Voting patterns have changed as a result. Traditionally GOP states such as Vermont and Maine have become more Democratic. More residents are voting as independents. The service sector has produced an electorate that is generally liberal in social views, with a tendency to be pro-business, says John Gorman, president of Opinion Dynamics, a polling organization in Cambridge, Mass.

Except for New Hampshire and perhaps Connecticut, analysts expect the region to vote for Gov. Bill Clinton in November.

Former Gov. Michael Dukakis (D) of Massachusetts says the economy is a key reason. "Bush seems to be in very serious trouble ... because he has not provided any leadership on this issue," he says.

Rather than voting along ideological lines, residents are concerned with how they fared over the past few years, says Richard Winters, a political science professor at Dartmouth College in Hanover, N.H. "I don't see an anti-Republican mood there. Nor do I see an anti-incumbent mood there. What I do see in the election is a real sensitivity to the question Ronald Reagan posed: What have you done for me lately?," Mr. Winters says.

Both parties are moving toward the center, Mr. Gorman says. The Democratic Party in Massachusetts is more conservative, with liberal Kennedy Democrats making room for the pro-business Tsongas Democrats of 1992, he says. Unions have less clout in the party due to a shrinking manufacturing sector.

Republicans have followed suit.

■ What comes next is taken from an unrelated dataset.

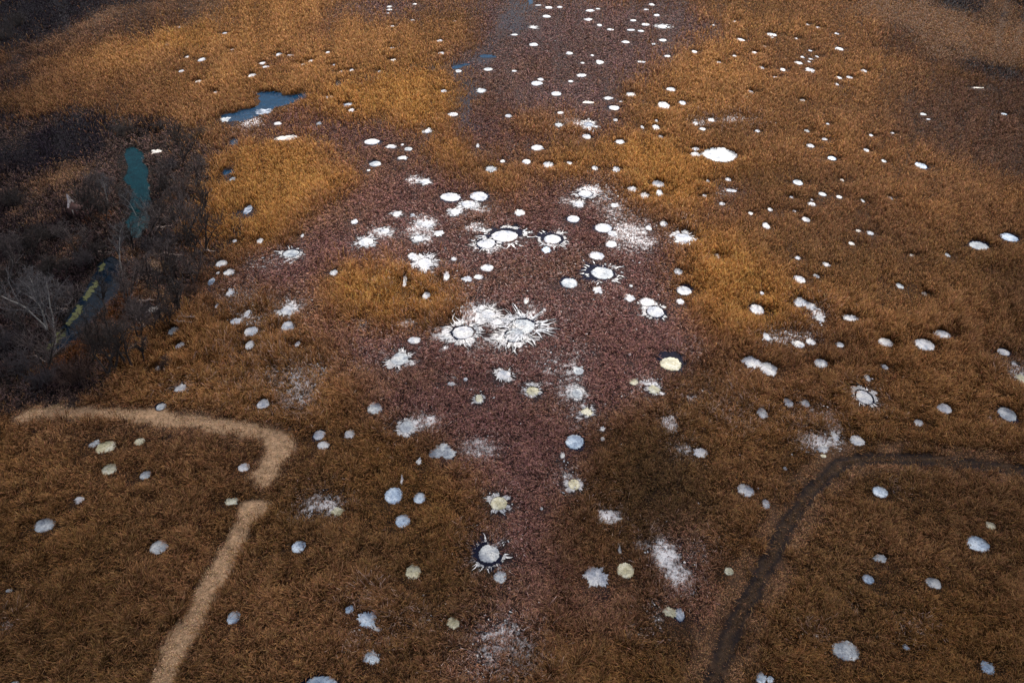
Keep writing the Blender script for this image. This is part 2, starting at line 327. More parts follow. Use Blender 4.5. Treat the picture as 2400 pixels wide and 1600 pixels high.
for z, pts, wp in [
  ('wood', [(-300, 262), (250, 262), (330, 285), (440, 285), (470, 320), (490, 420), (505, 520), (500, 580), (450, 650), (440, 700), (380, 760), (345, 860), (250, 900), (160, 905), (-300, 930)], 1.7),
  ('navy', [(-300, 268), (120, 262), (246, 272), (238, 320), (205, 385), (170, 398), (-300, 410)], .4),
  ('wood', [(-300, 290), (40, 285), (60, 300), (30, 340), (-300, 350)], 1),
  ('woodd', [(-300, 420), (100, 410), (180, 470), (250, 520), (250, 600), (200, 680), (110, 800), (130, 850), (60, 900), (-300, 920)], 1),
  ('woodd', E(180, 505, 70, 18), 1), ('woodd', E(295, 300, 26, 22), .6), ('woodd', E(265, 560, 24, 50), 1), ('woodd', E(190, 860, 50, 50), 1),
  ('woodd', E(380, 540, 60, 14), 1), ('woodd', E(400, 430, 50, 25), 1), ('woodd', E(350, 470, 30, 30), 1),
  ('tan', [(100, 425), (140, 400), (180, 395), (180, 420), (130, 445), (80, 440)], 1), ('tan', E(5, 470, 26, 20), 1), ('tan', E(90, 510, 30, 14), 1),
  ('tan', E(60, 432, 60, 7), 1), ('tan', E(155, 580, 26, 12), 1), ('straw', E(345, 612, 24, 15), 1), ('orange', E(302, 675, 15, 15), 1), ('orange', E(285, 497, 10, 12), 1),
  ('tan', E(340, 590, 30, 14), 1), ('tan', E(360, 655, 60, 20), 1), ('orange', E(280, 715, 28, 14), 1), ('orange', E(200, 790, 30, 25), 1),
  ('tan', E(380, 455, 30, 12), 1), ('tan', E(390, 405, 28, 8), 1), ('olive', E(120, 830, 28, 12), 1),
  ]:
    m_ = zone_mask(pts, wp); wdk = (wdk | m_) if z == 'woodd' else (wdk & ~m_); paint(m_, z, 1 if z not in ('tan',) else .8)
woodm = zone_mask([(-300, 262), (250, 262), (330, 285), (440, 285), (470, 320), (490, 420), (505, 520), (500, 580), (450, 650), (440, 700), (380, 760), (345, 860), (250, 900), (160, 905), (-300, 930)], 1)
wv = fbm(gx, gy, 5, 77)
paint(woodm & (wv > .50) & wdk, 'wood'); hgt[woodm] *= (.6+1.0*fbm(gx, gy, 6, 78))[woodm]
# mown straw path on the left, wheel track on the right
JX = gx+(fbm(gx, gy, 4, 21)-.5)*1.5; JY = gy+(fbm(gx, gy, 4, 22)-.5)*1.5
dA = seg_dist([(60, 955), (130, 945), (250, 948), (400, 964), (520, 976), (600, 992), (640, 1005), (648, 1030), (630, 1060), (606, 1095)], JX, JY)
paint((dA < 1.45) & (JX < 0), 'straw'); paint((dA >= 1.45) & (dA < 2.5) & (vn(gx, gy, 1.2, 5) > .5), 'tan')
dB = seg_dist([(585, 1165), (540, 1240), (482, 1360), (425, 1460), (360, 1590), (330, 1660)], JX, JY); paint(dB < 1.6, 'straw'); paint((dB >= 1.6) & (dB < 2.0) & (vn(gx, gy, 1.2, 6) > .5), 'tan')
paint(zone_mask([(600, 1015), (625, 995), (665, 1000), (672, 1030), (650, 1060), (615, 1085), (600, 1080), (618, 1050)], .3), 'straw')
TR = [(2700, 1130), (2352, 1082), (2150, 1058), (2000, 1052), (1930, 1066), (1865, 1125), (1812, 1200), (1745, 1330), (1685, 1440), (1640, 1568), (1610, 1680)]
dT = seg_dist(TR, JX, JY)
paint((dT < 3.4) & (dT > 1.0) & (fbm(gx, gy, 3, 66) > .38), 'tan', .8); hgt[(dT < 3.4)] *= .7
paint(dT < .95, 'track')
dTr = seg_dist(TR, gx, gy); hgt[dTr < 1.3] *= .75; crisp = (dTr < 4) | (dA < 3.5) | (dB < 3.5); RUT = np.abs(dTr-.75) < .33
hgt[dA < 6] *= .8
hgt *= .72+.56*fbm(gx, gy, 11, 31); hgt *= .75+.5*fbm(gx, gy, 2.2, 32)
den *= ss(.12, .34, fbm(gx, gy, 3.5, 33, 3))*.6+.4
# ditch and creeks: dark narrow gaps in the reeds
creek = np.minimum.reduce([seg_dist(p, wx*.5+gx*.5, wy*.5+gy*.5) for p in (
  [(705, 222), (740, 205), (790, 190), (850, 180), (880, 172), (1005, 172), (1030, 155), (1075, 143), (1105, 130), (1125, 95), (1190, 60), (1205, 30), (1215, 0), (1230, -30)],
  [(1065, 180), (1080, 195), (1100, 240), (1100, 290)], [(520, 275), (540, 320), (560, 345), (530, 400), (535, 430)], [(495, 502), (560, 490), (572, 478)], [(1185, 0), (1200, 20), (1195, 50)])])
cr = np.where(GPY < 260, 2.5, 1.3)*(.6+.8*vn(gx, gy, 6, 90))
den[creek < cr] *= .03; grd[creek < cr] = (.012, .012, .02); hgt[creek < cr*2.0] *= .8
keep = np.zeros((NX*2, NY*2), bool)          # places without blades, 0.25 m
low = np.ones((NX*2, NY*2), np.float32)      # height factor
kx = (X0+(np.arange(NX*2)+.5)*.25); ky = (Y0+(np.arange(NY*2)+.5)*.25)
def kslice(x0, x1, y0, y1):
    return slice(max(0, int((x0-X0)*4)), min(NX*2, int((x1-X0)*4)+1)), slice(max(0, int((y0-Y0)*4)), min(NY*2, int((y1-Y0)*4)+1))
def kpoly(P, grow=0):
    xs = [p[0] for p in P]; ys = [p[1] for p in P]; sx, sy = kslice(min(xs)-1, max(xs)+1, min(ys)-1, max(ys)+1)
    if sx.stop <= sx.start or sy.stop <= sy.start: return
    X = kx[sx][:, None]+0*ky[sy][None]; Y = ky[sy][None]+0*kx[sx][:, None]; keep[sx, sy] |= inpoly(P, X, Y)

# ------------------------------------------------------------------ open water
def smooth_poly(P, it=2, seed=0, amp=.5):
    r = np.random.default_rng(seed); P = [np.array(p) for p in P]
    for k in range(it):
        Q = []
        for i in range(len(P)):
            a, b = P[i], P[(i+1) % len(P)]; Q += [a*.75+b*.25, a*.25+b*.75]
        P = Q
    return [(p[0]+r.normal()*amp, p[1]+r.normal()*amp) for p in P]
def flat(name, P, z, mat, parent=None, thick=0.0):
    import bmesh
    bm = bmesh.new(); vs = [bm.verts.new((x, y, z)) for x, y in P]; f = bm.faces.new(vs); bmesh.ops.triangulate(bm, faces=[f])
    me = bpy.data.meshes.new(name); bm.to_mesh(me); bm.free(); me.materials.append(mat)
    for p in me.polygons:
        if p.normal.z < 0: p.flip()
    o = bpy.data.objects.new(name, me); COL.objects.link(o)
    if parent: o.parent = parent
    return o
for nm, pts, mt in [
  ('ditch_water', [(286, 345), (300, 338), (322, 345), (335, 375), (344, 420), (345, 470), (346, 515), (325, 535), (318, 552), (305, 545), (292, 528), (290, 500), (300, 480), (298, 440), (288, 410)], M_DITCH),
  ('ditch_water', [(228, 598), (262, 588), (280, 610), (278, 645), (268, 680), (238, 708), (214, 740), (190, 768), (150, 800), (102, 806), (132, 762), (162, 715), (186, 685), (208, 645)], M_DARKW),
  ('marsh_pool', [(508, 262), (530, 262), (570, 252), (598, 240), (600, 225), (588, 215), (605, 210), (648, 212), (650, 222), (705, 214), (712, 222), (680, 235), (640, 246), (610, 256), (590, 268), (560, 280), (508, 280)], M_POOL),
  ('marsh_pool', [(528, 322), (545, 318), (552, 328), (545, 336), (534, 334)], M_POOL), ('marsh_pool', [(510, 392), (545, 390), (535, 402), (512, 402)], M_POOL),
  ('marsh_pool', [(1100, 128), (1115, 125), (1145, 130), (1130, 134), (1105, 133)], M_POOL), ('marsh_pool', [(1030, 155), (1075, 145), (1082, 150), (1045, 160)], M_POOL),
  ('marsh_pool', [(770, 190), (785, 189), (786, 198), (772, 199)], M_POOL), ('marsh_pool', [(1212, -3), (1228, -3), (1222, 12), (1214, 12)], M_POOL)]:
    P = smooth_poly(wpoly(D(pts)), 2, len(pts), .3); o = flat(nm, P, .05, mt); tag(o, kind='structure'); kpoly(P)
    _x = [q[0] for q in P]; _y = [q[1] for q in P]; sx, sy = kslice(min(_x)-4, max(_x)+4, min(_y)-9, max(_y)+2); XX = kx[sx][:, None]+0*ky[sy][None]; YY = ky[sy][None]+0*kx[sx][:, None]
    for sh in (1.5, 3, 4.5): q_ = inpoly(P, XX, YY+sh); low[sx, sy][q_] = np.minimum(low[sx, sy][q_], .35)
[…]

The GOP is more socially liberal than in other regions, Gorman says. Bay State Gov. William Weld (R), a fiscal conservative, is liberal on social issues, while Connecticut Gov. Lowell Weicker Jr., a former Republican, was elected in 1990 as an independent.

"Each party has given up a little bit in a way that is not true of other regions in the country," Gorman says. In the future, New England will be seeing more moderates like Governor Weld and former Senator Tsongas or "mixed-bag types of politicians who have a kind of cafeteria-style agenda of positions," he says.

In the 1990 Massachusetts gubernatorial election, two "outsiders" won their primaries. Neither the Democrat, Boston University President John Silber, nor Republican Weld were favorites of party regulars.

"It was political independents that put Weld over the top in his party's primary," says John White, a political science professor at Catholic University in Washington, D.C. Dr. Silber "is a fellow who is very conservative on social issues and is a believer of supply-side economics." Vermont farmer in decline

Traditional GOP groups in Vermont, such as farmers, are disappearing and making room for pro-environment Democrats. The new Vermonters are well-educated and many are employed in the white-collar service sector. In recent years, Vermont has elected Democratic governors and a fair number of Democratic legislators. Vermont's only United States representative, Bernard Sanders, a former socialist and Burlington, Vt., mayor, was elected as an independent.

"Maine used to be a bedrock of Republicanism and Connecticut used to be a bedrock Democratic state. Well, those old political loyalties have become unanchored. You have an independent governor in Connecticut and a history of independents running in Maine," says Maureen Moakley, an assistant political science professor at the University of Rhode Island. "Yet New Hampshire has remained solidly Republican and Rhode Island has remained solidly Democratic and Vermont has been transformed."